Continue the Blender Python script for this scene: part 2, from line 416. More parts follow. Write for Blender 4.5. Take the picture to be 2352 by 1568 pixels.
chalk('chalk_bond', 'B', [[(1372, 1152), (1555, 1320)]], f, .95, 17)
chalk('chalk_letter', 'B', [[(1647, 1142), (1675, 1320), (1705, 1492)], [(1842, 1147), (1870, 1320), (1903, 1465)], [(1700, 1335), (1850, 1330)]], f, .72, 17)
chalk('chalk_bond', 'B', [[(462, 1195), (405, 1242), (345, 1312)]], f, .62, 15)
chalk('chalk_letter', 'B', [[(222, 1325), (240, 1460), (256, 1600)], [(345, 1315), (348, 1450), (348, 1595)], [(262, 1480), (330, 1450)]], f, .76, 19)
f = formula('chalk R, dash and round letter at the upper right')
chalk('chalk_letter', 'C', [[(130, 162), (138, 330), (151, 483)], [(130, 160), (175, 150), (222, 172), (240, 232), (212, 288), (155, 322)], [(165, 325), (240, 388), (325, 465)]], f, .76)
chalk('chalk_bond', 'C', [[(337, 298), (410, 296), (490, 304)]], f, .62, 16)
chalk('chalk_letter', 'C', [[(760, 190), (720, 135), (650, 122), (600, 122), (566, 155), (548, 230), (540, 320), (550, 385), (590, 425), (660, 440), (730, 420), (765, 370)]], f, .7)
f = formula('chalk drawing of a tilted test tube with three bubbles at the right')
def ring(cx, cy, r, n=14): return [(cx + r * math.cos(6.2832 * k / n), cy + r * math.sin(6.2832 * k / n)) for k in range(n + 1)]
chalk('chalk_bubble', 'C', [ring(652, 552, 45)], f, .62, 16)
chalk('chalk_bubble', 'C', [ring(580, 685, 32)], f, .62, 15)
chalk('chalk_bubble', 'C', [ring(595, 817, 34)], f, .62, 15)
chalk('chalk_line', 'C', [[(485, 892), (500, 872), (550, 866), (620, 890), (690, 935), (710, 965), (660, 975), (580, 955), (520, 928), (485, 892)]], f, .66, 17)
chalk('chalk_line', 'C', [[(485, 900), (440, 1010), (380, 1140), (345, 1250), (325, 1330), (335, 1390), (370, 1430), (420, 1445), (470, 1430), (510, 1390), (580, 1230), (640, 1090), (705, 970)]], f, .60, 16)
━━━
THE TASK
Can you give every line above again, exactly as written?

WRITTEN ANSWER
Continue the Blender Python script for this scene: part 2, from line 416. More parts follow. Write for Blender 4.5. Take the picture to be 2352 by 1568 pixels.
chalk('chalk_bond', 'B', [[(1372, 1152), (1555, 1320)]], f, .95, 17)
chalk('chalk_letter', 'B', [[(1647, 1142), (1675, 1320), (1705, 1492)], [(1842, 1147), (1870, 1320), (1903, 1465)], [(1700, 1335), (1850, 1330)]], f, .72, 17)
chalk('chalk_bond', 'B', [[(462, 1195), (405, 1242), (345, 1312)]], f, .62, 15)
chalk('chalk_letter', 'B', [[(222, 1325), (240, 1460), (256, 1600)], [(345, 1315), (348, 1450), (348, 1595)], [(262, 1480), (330, 1450)]], f, .76, 19)
f = formula('chalk R, dash and round letter at the upper right')
chalk('chalk_letter', 'C', [[(130, 162), (138, 330), (151, 483)], [(130, 160), (175, 150), (222, 172), (240, 232), (212, 288), (155, 322)], [(165, 325), (240, 388), (325, 465)]], f, .76)
chalk('chalk_bond', 'C', [[(337, 298), (410, 296), (490, 304)]], f, .62, 16)
chalk('chalk_letter', 'C', [[(760, 190), (720, 135), (650, 122), (600, 122), (566, 155), (548, 230), (540, 320), (550, 385), (590, 425), (660, 440), (730, 420), (765, 370)]], f, .7)
f = formula('chalk drawing of a tilted test tube with three bubbles at the right')
def ring(cx, cy, r, n=14): return [(cx + r * math.cos(6.2832 * k / n), cy + r * math.sin(6.2832 * k / n)) for k in range(n + 1)]
chalk('chalk_bubble', 'C', [ring(652, 552, 45)], f, .62, 16)
chalk('chalk_bubble', 'C', [ring(580, 685, 32)], f, .62, 15)
chalk('chalk_bubble', 'C', [ring(595, 817, 34)], f, .62, 15)
chalk('chalk_line', 'C', [[(485, 892), (500, 872), (550, 866), (620, 890), (690, 935), (710, 965), (660, 975), (580, 955), (520, 928), (485, 892)]], f, .66, 17)
chalk('chalk_line', 'C', [[(485, 900), (440, 1010), (380, 1140), (345, 1250), (325, 1330), (335, 1390), (370, 1430), (420, 1445), (470, 1430), (510, 1390), (580, 1230), (640, 1090), (705, 970)]], f, .60, 16)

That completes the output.